Date Thesis Awarded

12-2016

Document Type

Honors Thesis

Degree Name

Bachelors of Arts (BA)

Department

History

Advisor

Julie Richter

Committee Member

Nathan Rabalais

Committee Member

Nicholas Popper

Abstract

This undergraduate honors thesis analyzes the development of a distinct material culture in eighteenth-century Williamsburg, Virginia, arguing that the city remained a cultural and economic center after the capital moved to Richmond by retaining this material culture. It includes a case study of the textile trades and the tradesmen and women who produced and consumed a significant number of material goods throughout the century, providing cohesive examples of the fluidity of Williamsburg’s consumer and material cultures in the Revolution and the capital’s move to Richmond.

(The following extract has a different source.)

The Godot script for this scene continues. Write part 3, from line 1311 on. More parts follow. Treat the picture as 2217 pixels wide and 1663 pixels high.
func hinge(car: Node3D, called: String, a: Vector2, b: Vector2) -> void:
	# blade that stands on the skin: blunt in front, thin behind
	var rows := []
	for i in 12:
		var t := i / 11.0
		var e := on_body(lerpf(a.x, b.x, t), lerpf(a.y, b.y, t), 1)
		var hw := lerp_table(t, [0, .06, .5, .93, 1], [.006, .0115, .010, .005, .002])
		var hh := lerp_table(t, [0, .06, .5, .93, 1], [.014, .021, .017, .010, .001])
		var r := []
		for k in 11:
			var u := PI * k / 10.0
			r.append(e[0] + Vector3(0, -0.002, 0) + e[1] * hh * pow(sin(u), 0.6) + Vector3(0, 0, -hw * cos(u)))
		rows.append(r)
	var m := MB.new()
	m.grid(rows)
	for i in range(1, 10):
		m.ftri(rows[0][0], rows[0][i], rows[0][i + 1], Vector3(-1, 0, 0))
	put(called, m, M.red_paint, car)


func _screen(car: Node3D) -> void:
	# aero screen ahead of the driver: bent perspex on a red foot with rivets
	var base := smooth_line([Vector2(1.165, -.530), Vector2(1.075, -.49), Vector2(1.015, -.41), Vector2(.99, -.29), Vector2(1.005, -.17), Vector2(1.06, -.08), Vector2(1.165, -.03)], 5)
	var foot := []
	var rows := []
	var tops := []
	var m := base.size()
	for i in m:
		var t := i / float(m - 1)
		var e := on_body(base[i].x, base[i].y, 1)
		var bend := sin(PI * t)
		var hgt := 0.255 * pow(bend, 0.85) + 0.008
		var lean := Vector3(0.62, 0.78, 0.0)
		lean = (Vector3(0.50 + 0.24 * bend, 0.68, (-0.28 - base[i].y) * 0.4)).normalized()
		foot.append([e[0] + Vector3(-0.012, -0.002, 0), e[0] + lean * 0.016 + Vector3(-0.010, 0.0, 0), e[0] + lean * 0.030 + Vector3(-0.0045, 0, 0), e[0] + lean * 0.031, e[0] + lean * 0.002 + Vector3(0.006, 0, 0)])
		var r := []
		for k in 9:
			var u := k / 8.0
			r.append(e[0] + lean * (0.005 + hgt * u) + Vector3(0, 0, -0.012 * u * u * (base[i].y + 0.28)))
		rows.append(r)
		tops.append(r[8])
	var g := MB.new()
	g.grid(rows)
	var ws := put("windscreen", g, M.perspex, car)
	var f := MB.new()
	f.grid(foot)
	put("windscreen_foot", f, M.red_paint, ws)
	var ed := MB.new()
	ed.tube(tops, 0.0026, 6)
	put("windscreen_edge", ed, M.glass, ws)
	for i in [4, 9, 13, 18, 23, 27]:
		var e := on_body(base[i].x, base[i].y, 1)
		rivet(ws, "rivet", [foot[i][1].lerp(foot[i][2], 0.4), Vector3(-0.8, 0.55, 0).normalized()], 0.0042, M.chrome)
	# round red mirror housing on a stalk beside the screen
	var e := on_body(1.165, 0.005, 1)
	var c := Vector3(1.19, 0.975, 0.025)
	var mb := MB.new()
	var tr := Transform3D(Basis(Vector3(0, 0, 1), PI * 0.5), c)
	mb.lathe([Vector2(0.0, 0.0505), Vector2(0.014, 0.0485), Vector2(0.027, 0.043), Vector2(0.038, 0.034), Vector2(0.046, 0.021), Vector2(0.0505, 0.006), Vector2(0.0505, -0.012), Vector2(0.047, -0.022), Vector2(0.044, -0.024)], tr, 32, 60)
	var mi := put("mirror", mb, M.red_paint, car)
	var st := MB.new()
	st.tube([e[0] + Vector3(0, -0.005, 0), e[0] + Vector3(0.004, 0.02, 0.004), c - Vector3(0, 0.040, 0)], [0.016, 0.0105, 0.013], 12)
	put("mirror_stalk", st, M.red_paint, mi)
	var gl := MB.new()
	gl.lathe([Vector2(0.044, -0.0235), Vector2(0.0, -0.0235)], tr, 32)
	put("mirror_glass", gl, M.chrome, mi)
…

In Williamsburg, an economic standard of choice formed through the consumer marketplace, which developed in the shift to a social-based dining, retail, and entertainment culture between the 1730s and 1750s. In the 1760s and 1770s, it morphed to reflect changing attitudes about the British government and then the Revolution itself, adopting a wartime economic outlook. As the American Revolution ended and the Virginian capital moved to Richmond in the early 1780s, this material culture changed once more to echo the socio-economic and cultural implications of a post-war city in which Virginia’s political power no longer resided, but it did not disappear. Although the existing historiography on eighteenth-century Williamsburg suggests that the city lost its material cultural influence when Virginia’s capital moved to Richmond, its material culture simply underwent evolutionary changes in order to reflect the various social, economic, and political pressures in post-revolutionary Williamsburg.